Since your first soccer practice at age five, people have been harping on you to stretch before and after activity. However, at your current stage in life you’ve given up all aspirations of being a world-class gymnast and, let’s face it, you probably don’t stretch as often as you should. Perhaps not at all. So what’s the big deal? Why all the fuss over stretching, anyway?

DOMS Reduction

Flexibility aside, there are other, more immediate benefits to stretching. DOMS – Delayed-Onset Muscle Soreness – is that tenderness in your muscles you’ve felt the day after a good workout or boot camp. It has been said that by stretching after activity, you can decrease the intensity of your DOMS.

The body’s natural response to prolonged stretching (i.e. holding the stretch for more than 20 seconds) is a reduction in muscle tension. By doing this after a workout, when muscle tension is high, you may increase your odds of getting out of bed the next morning.

Injury Prevention

There is much debate, especially among the running community, over whether stretching can decrease your chance of injury. The short answer is: that would depend on the type of injury.

If you’re jogging at dusk and roll your ankle in a pothole (rare as they may be in Winnipeg…) increased flexibility is unlikely to prevent that sprain from happening. If you’re playing street hockey and someone slap-shots the puck straight into your thigh, again, having nice loose quads won’t stop the bruising. These are what we call acute injuries. Some outside force is acting on your body over the course of a few seconds to produce injury.

Chronic injuries are a different story. A chronic injury is one that comes on slowly over an extended period, like carpal tunnel syndrome. It could take days, weeks, even months of repetitive stress on a body part to produce this type of injury.
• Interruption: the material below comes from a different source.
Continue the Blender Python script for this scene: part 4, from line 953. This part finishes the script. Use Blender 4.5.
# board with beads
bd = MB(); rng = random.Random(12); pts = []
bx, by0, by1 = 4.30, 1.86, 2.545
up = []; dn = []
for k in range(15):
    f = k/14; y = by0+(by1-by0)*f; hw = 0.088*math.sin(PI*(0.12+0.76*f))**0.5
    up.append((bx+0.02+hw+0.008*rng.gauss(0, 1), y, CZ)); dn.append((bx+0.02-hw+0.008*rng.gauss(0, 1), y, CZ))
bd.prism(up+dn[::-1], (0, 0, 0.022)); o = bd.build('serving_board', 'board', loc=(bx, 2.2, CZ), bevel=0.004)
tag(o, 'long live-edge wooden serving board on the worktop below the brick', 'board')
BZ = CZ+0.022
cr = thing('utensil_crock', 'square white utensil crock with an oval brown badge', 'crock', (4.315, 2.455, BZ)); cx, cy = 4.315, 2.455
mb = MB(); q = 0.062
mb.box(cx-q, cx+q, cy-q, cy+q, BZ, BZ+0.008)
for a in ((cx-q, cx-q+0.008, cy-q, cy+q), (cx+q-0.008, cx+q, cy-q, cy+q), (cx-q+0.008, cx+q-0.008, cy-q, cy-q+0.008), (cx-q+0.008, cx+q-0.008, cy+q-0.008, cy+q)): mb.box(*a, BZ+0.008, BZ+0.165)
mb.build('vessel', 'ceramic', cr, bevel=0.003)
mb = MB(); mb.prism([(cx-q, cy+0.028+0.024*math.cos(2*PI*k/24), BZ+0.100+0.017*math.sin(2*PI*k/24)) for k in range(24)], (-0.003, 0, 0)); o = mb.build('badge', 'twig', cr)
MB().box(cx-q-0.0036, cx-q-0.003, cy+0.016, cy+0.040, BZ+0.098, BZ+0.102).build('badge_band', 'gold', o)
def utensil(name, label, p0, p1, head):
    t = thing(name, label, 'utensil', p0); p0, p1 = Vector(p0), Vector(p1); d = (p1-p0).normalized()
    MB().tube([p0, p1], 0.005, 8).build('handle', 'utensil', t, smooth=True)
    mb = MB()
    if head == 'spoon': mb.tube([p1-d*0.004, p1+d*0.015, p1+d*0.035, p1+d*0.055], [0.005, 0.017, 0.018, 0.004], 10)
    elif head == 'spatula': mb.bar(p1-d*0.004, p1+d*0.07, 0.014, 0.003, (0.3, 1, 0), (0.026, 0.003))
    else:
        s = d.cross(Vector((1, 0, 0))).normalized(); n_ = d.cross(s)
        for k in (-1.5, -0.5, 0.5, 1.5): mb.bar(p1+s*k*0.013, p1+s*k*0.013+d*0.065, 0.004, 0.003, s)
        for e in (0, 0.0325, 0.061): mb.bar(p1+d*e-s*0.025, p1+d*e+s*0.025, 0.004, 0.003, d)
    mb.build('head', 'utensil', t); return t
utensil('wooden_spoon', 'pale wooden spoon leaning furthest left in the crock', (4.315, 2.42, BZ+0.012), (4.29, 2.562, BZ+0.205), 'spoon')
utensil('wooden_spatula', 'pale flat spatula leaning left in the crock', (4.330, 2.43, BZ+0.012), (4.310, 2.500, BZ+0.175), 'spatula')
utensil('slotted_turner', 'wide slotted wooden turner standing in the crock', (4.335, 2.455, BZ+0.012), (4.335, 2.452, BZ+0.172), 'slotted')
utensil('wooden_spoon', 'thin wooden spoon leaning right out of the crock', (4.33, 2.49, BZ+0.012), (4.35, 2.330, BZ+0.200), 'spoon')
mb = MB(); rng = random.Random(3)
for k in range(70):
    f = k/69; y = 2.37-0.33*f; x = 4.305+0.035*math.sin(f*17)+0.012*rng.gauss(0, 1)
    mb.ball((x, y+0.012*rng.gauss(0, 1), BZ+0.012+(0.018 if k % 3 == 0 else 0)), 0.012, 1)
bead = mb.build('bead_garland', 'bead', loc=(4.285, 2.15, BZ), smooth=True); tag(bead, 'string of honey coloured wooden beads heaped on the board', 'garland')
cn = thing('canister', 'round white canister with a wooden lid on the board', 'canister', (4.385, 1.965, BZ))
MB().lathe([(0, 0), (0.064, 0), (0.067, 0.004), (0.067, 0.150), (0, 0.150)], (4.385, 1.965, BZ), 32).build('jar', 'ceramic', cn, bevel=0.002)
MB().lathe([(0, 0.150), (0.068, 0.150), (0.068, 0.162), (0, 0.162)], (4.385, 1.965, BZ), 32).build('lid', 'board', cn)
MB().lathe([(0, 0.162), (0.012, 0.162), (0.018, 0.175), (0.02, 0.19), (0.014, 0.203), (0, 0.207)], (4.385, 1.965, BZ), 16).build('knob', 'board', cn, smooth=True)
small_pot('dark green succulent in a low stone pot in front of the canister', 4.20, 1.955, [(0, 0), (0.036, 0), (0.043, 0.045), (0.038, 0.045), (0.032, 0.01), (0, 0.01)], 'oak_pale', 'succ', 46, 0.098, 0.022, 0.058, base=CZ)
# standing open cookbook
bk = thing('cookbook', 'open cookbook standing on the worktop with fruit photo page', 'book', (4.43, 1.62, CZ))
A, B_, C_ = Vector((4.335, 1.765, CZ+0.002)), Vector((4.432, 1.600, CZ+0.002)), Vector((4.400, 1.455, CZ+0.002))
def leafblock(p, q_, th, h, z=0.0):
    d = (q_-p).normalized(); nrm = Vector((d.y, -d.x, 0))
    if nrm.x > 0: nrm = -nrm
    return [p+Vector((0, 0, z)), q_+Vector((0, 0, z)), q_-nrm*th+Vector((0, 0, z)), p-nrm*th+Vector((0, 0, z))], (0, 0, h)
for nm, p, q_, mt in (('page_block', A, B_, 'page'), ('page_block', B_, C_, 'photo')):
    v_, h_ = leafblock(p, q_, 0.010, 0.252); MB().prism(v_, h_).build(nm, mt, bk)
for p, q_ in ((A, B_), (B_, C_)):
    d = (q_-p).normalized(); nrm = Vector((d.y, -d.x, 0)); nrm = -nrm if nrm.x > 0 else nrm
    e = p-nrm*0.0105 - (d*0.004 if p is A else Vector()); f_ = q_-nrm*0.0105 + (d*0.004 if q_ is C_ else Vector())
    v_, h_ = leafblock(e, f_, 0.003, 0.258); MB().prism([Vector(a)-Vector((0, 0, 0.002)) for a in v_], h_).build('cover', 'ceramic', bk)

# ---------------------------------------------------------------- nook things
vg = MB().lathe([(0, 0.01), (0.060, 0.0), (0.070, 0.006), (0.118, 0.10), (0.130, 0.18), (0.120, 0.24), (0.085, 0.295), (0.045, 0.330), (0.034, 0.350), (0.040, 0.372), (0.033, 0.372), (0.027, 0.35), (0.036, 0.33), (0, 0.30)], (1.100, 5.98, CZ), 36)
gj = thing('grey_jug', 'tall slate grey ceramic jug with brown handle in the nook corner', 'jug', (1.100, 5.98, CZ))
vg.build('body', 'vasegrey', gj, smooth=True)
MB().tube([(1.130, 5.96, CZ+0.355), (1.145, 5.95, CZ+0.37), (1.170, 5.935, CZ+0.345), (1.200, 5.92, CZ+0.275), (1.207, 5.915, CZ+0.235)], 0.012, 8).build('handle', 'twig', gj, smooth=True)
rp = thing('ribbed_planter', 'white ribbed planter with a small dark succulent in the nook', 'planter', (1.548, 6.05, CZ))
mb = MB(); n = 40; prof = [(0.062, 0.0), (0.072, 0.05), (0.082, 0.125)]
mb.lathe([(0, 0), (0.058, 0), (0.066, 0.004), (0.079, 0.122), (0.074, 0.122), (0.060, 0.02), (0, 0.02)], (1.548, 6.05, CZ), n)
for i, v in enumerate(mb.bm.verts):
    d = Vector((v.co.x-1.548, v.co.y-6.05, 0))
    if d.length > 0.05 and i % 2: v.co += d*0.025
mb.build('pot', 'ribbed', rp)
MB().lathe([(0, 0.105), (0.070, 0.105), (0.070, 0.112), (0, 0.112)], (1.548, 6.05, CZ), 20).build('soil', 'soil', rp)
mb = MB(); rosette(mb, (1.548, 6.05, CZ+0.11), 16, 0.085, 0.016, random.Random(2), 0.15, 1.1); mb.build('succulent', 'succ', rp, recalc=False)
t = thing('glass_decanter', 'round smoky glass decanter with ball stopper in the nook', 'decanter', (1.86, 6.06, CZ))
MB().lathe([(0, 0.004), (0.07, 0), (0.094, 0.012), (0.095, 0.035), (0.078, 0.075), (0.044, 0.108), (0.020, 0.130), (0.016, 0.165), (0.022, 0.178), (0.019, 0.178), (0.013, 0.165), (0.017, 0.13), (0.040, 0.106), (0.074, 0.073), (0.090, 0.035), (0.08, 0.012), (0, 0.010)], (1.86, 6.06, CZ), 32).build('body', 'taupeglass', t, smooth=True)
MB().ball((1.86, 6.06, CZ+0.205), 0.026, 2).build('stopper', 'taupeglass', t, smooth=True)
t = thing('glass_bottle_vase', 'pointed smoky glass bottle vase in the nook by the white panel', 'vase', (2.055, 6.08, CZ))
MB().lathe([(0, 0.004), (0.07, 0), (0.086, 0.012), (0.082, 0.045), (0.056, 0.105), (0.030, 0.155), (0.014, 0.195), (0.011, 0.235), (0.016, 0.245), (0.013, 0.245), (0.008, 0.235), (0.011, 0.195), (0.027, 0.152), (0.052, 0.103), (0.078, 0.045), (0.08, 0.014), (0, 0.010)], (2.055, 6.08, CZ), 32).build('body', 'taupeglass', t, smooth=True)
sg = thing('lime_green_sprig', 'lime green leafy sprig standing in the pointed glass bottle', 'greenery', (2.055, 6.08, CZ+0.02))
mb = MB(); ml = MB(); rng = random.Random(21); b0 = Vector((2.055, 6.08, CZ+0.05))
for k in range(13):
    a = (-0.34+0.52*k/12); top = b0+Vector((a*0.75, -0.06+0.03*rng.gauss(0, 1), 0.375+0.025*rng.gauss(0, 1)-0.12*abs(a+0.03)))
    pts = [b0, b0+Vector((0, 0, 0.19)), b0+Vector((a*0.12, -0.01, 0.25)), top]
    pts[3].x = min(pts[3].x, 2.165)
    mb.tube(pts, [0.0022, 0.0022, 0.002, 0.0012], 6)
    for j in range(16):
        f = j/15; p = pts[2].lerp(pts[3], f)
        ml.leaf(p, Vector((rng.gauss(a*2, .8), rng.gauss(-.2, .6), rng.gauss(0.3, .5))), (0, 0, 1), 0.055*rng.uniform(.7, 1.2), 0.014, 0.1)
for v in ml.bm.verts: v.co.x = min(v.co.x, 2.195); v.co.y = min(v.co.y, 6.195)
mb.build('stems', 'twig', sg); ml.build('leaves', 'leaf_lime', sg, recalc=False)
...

Chronic injuries are very preventable, and stretching is often a key component in their prevention and rehabilitation. Stretching the calves, for example, can keep conditions like Achilles tendonitis at bay. Even some kinds of headaches result from muscle tension in the neck, and can be managed with stretching.

The problem with chronic injuries is that they can take as long to heal as it takes for them to develop. So make your stretching proactive, not reactive! Stretch to treat the injuries that aren’t slowing you down yet.

The Method

Any stretching that you do immediately before exercise should be brief – hold these stretches for about five seconds. For the sake of performance, you don’t want to cause too much relaxation in those muscles before you make them work.

After activity, you should hold each stretch for at least twenty seconds. At this point you are trying to achieve muscle relaxation, and perhaps even see some long-term flexibility gains. Remember; stretching should never be painful. Pull just until you feel a light stretch and hold at that point.

Too Much of a Good Thing?

Nope! The nice thing about stretching is that, when performed properly, you can do it as often as you like without negative effects like DOMS. For folks like the afore-mentioned world-class gymnast, hyper mobility in the joints caused by being too flexible can be problematic, but the average person doesn’t need to worry about becoming overly flexible.